Remember Bro. Jason Rapert's declaration, when some Young Republicans wanted to soften the Arkansas GOP stance against same-sex marriage, that there was no room in the Republican Party for anyone soft on the gays?

Bro. Rapert has some evangelizing to do in Georgia, apparently, where a fight has broken out on one of those supposed religious liberty bills that (as was the case in Arkansas) are nothing but blatant anti-gay legislation. From Slate:

I am a big fan of Sen. Josh McKoon, the rabidly anti-gay Georgia Republican legislator who sponsored a failed “religious liberty” bill last spring. Like most conservatives, McKoon initially peddled the laughable line that his bill wasn’t intended to undercut LGBT rights. But when a moderate Republican called his bluff, proposing a simple amendment to clarify that the bill did not legalize discrimination, McKoon let the façade drop. “That amendment,” he fumed, “would completely undercut the purpose of the bill.” With those words, McKoon finally admitted what so many would not: The whole point of “religious liberty” bills is to nullify LGBT nondiscrimination measures.
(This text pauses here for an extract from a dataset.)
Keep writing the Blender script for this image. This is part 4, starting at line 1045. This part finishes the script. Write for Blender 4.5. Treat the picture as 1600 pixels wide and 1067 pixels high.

Since then, the Georgia GOP has split wide open over McKoon’s bill. Religious conservatives in the party vehemently support it; business-minded moderates, who fear an Indiana-style backlash, vigorously oppose it. (The latter camp was, until recently, led by Jewish Rep. Mike Jacobs and supported by the Anti-Defamation League, which has led to some disturbing dog whistles.*) Now McKoon is lining up his soldiers for the next charge—and, in doing so, dropping all pretexts about the true intentions of his bill. In a remarkable speech, McKoon pilloried companies like Delta, Coca-Cola, and Home Depot, which are headquartered in Georgia and spoke out against the bill. These companies, McKoon claimed, are the main roadblock to the bill’s passage:

There you have it. Religious protection means gay discrimination. And the true believers — who also tend to profess their love for Israel — also have no use for Jews who go soft on the gays. Or big corporations. Remember this the next time somebody wants to give Gov. Asa Hutchinson a trophy for not approving an even more hateful pro-discrimination bill. He signed off on a pro-discrimination bill of the likes that most major corporations oppose and he claims to be pro-business. He went in the tank on the bill to prevent home rule on non-discrimination. BTW: These aren't a bunch of Silicon Valley liberals that Georgia Republicans — and Rapert, by implication — are flogging for being nice to the queers. The leader of Home Depot is about as anti-Obama as they come.